His visit to Keene seems to have paid off. In an editorial Sunday the Keene Sentinel praised the Republican candidate for his “blunt talk” on Iraq.

McCain took that blunt talk to South Carolina over the weekend where he spoke to an audience in Greenville about why he still supports the war. Afterward, he told Dan Hoover of the Greenville News, “I know what’s right about Iraq, I know it.” He added: “The one thing I think I can convince people of is that I do what I believe is right, and it’s not snap judgment, it’s a product of years of experience and knowledge.”

But McCain’s upbeat demeanor can’t hide some of the bitter realities of his campaign. On Sunday, Gannett News Services’ Dan Nowicki and Mike Madden analyzed the senator’s chances in each of the early primary states. They say that Iowa is his “weakest link” because he did not compete there in 2000. In New Hampshire, anti-war sentiment runs high, meaning McCain’s support for the war may be particularly hard to overcome.

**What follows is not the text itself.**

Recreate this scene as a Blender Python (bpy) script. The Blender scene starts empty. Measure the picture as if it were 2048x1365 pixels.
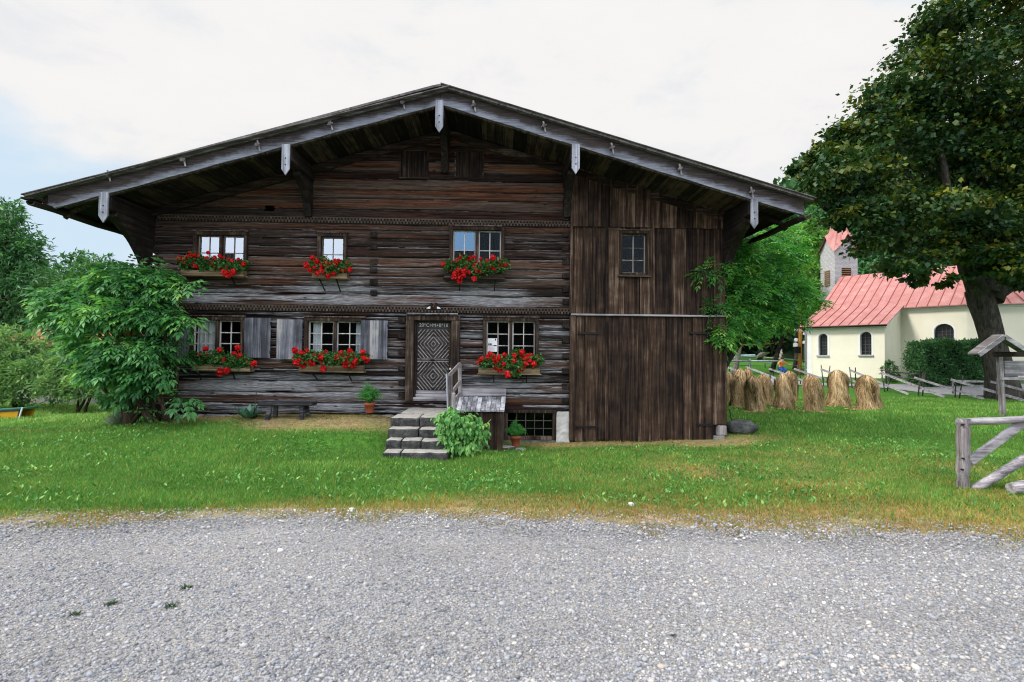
import bpy, math, random
import numpy as np
from mathutils import Vector, Matrix, Euler

R = math.radians
PI = math.pi
random.seed(7)
rng = np.random.default_rng(11)
scene = bpy.context.scene
COL = scene.collection

# ------------------------------------------------------------------ camera
EYE = Vector((0.0, 0.0, 1.7))
FPX = 1080.0
cam_d = bpy.data.cameras.new("camera")
cam = bpy.data.objects.new("camera", cam_d)
COL.objects.link(cam)
CM = Matrix.Rotation(R(-1.5), 4, 'Z') @ Matrix.Rotation(R(90 + 1.59), 4, 'X') @ Matrix.Rotation(R(0.6), 4, 'Z')
cam.matrix_world = Matrix.Translation(EYE) @ CM
cam_d.sensor_width = 36.0
cam_d.lens = FPX * 36.0 / 2048.0
cam_d.clip_start = 0.1
cam_d.clip_end = 2000
cam_d.dof.use_dof = True
cam_d.dof.focus_distance = 13.0
cam_d.dof.aperture_fstop = 2.4
scene.camera = cam

# ------------------------------------------------------------------ light
SUN_AZ = R(-102)      # measured clockwise from +Y (negative: to the left)
SUN_EL = R(47)
world = bpy.data.worlds.new("World")
scene.world = world
world.use_nodes = True
wn = world.node_tree
wn.nodes.clear()

class NT:
    """tiny helper for node trees"""
    def __init__(self, tree):
        self.t = tree
    def n(self, typ, **kw):
        nd = self.t.nodes.new(typ)
        ins = kw.pop('ins', {})
        for k, v in kw.items():
            setattr(nd, k, v)
        for k, v in ins.items():
            if hasattr(v, 'is_output') and v.is_output:
                self.t.links.new(v, nd.inputs[k])
            elif isinstance(v, bpy.types.NodeSocket):
                self.t.links.new(v, nd.inputs[k])
            else:
                nd.inputs[k].default_value = v
        return nd
    def link(self, a, b):
        self.t.links.new(a, b)
    def math(self, op, a, b=None, c=None, clamp=False):
        nd = self.t.nodes.new('ShaderNodeMath'); nd.operation = op; nd.use_clamp = clamp
        for i, v in enumerate((a, b, c)):
            if v is None: continue
            if isinstance(v, bpy.types.NodeSocket): self.t.links.new(v, nd.inputs[i])
            else: nd.inputs[i].default_value = v
        return nd.outputs[0]
    def vmath(self, op, a, b=None):
        nd = self.t.nodes.new('ShaderNodeVectorMath'); nd.operation = op
        for i, v in enumerate((a, b)):
            if v is None: continue
            if isinstance(v, bpy.types.NodeSocket): self.t.links.new(v, nd.inputs[i])
            else: nd.inputs[i].default_value = v
        return nd.outputs['Value'] if op in ('DOT_PRODUCT', 'LENGTH') else nd.outputs[0]
    def mix(self, fac, a, b, blend='MIX'):
        nd = self.t.nodes.new('ShaderNodeMix'); nd.data_type = 'RGBA'; nd.blend_type = blend
        for i, v in ((0, fac), (6, a), (7, b)):
            if isinstance(v, bpy.types.NodeSocket): self.t.links.new(v, nd.inputs[i])
            elif i == 0: nd.inputs[i].default_value = v
            else: nd.inputs[i].default_value = (*v[:3], 1)
        return nd.outputs[2]
    def ramp(self, fac, stops, interp='LINEAR'):
        nd = self.t.nodes.new('ShaderNodeValToRGB'); cr = nd.color_ramp; cr.interpolation = interp
        while len(cr.elements) > 1: cr.elements.remove(cr.elements[-1])
        cr.elements[0].position = stops[0][0]
        cr.elements[0].color = (*stops[0][1], 1) if not isinstance(stops[0][1], float) else (stops[0][1],)*3 + (1,)
        for p, c in stops[1:]:
            e = cr.elements.new(p)
            e.color = (*c, 1) if not isinstance(c, float) else (c, c, c, 1)
        self.t.links.new(fac, nd.inputs[0])
        return nd.outputs[0]
    def noise(self, vec, scale=1.0, detail=4.0, rough=0.5, dist=0.0):
        nd = self.t.nodes.new('ShaderNodeTexNoise')
        self.t.links.new(vec, nd.inputs['Vector'])
        nd.inputs['Scale'].default_value = scale
        nd.inputs['Detail'].default_value = detail
        nd.inputs['Roughness'].default_value = rough
        nd.inputs['Distortion'].default_value = dist
        return nd.outputs[0]

W = NT(wn)
sky = W.n('ShaderNodeTexSky', sky_type='NISHITA', sun_disc=False, sun_elevation=SUN_EL, sun_rotation=SUN_AZ,
          air_density=1.0, dust_density=1.5, ozone_density=1.5)
tc = W.n('ShaderNodeTexCoord')
dirv = tc.outputs['Generated']
skyc = W.vmath('MULTIPLY', sky.outputs[0], (0.075, 0.075, 0.075))
def ddir(az, el):
    return (math.sin(R(az)) * math.cos(R(el)), math.cos(R(az)) * math.cos(R(el)), math.sin(R(el)))
stretched = W.vmath('MULTIPLY', dirv, (1.0, 1.0, 2.2))
n1 = W.noise(stretched, 2.6, 7, 0.55, 0.25)
n2 = W.noise(stretched, 5.5, 7, 0.6, 0.3)
b1 = W.math('SUBTRACT', W.vmath('DOT_PRODUCT', dirv, ddir(-47, 3)), 0.93)
b1 = W.math('MULTIPLY', W.math('MAXIMUM', b1, 0.0), 16.0, clamp=True)
b2 = W.math('SUBTRACT', W.vmath('DOT_PRODUCT', dirv, ddir(43, 38)), 0.972)
b2 = W.math('MULTIPLY', W.math('MAXIMUM', b2, 0.0), 26.0, clamp=True)
b3 = W.math('SUBTRACT', W.vmath('DOT_PRODUCT', dirv, ddir(172, 14)), 0.93)
b3 = W.math('MULTIPLY', W.math('MAXIMUM', b3, 0.0), 12.0, clamp=True)
bl = W.math('MAXIMUM', W.math('MAXIMUM', b1, b2), b3)
cov = W.math('ADD', W.math('SUBTRACT', n1, 0.12), W.math('MULTIPLY', bl, -0.43))
cmask = W.ramp(cov, [(0.06, 0.0), (0.30, 1.0)], 'EASE')
ccol = W.ramp(n2, [(0.30, (0.74, 0.765, 0.80)), (0.47, (0.855, 0.85, 0.85)), (0.75, (0.89, 0.875, 0.865))])
allc = W.mix(cmask, W.mix(0.85, skyc, (0.66, 0.82, 0.96)), ccol)
up = W.ramp(W.vmath('DOT_PRODUCT', dirv, (0.0, -0.6, 0.8)), [(0.10, 0.0), (0.75, 1.0)], 'EASE')   # unseen cloud overhead and behind brightened to add light on the facade
allc = W.mix(1.0, allc, W.mix(up, (0.84, 0.835, 0.83), (2.1, 2.15, 2.28)), 'MULTIPLY')
bg = W.n('ShaderNodeBackground', ins={'Color': allc, 'Strength': 1.0})
wo = W.n('ShaderNodeOutputWorld')
W.link(bg.outputs[0], wo.inputs[0])

sun_d = bpy.data.lights.new("sun", 'SUN')
sun_d.energy = 2.6
sun_d.angle = R(12)
sun_d.color = (1.0, 0.93, 0.82)
sun = bpy.data.objects.new("sun", sun_d)
COL.objects.link(sun)
sd = Vector(ddir(math.degrees(SUN_AZ), math.degrees(SUN_EL)))
sun.rotation_euler = sd.to_track_quat('Z', 'Y').to_euler()
sun.location = (0, 0, 30)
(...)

And the writers note that six out of 13 staffers have left McCain’s South Carolina team.

McCain, however, did add a staffer this week, New Hampshire native Jim O’Brien, to head the senator’s “Conservation Advisory Committee,” which helps McCain develop his environmental policies.

Coming up this week, McCain tackles his money woes with fundraisers in Pennsylvania, Virginia, Washington, D.C., Ohio and California.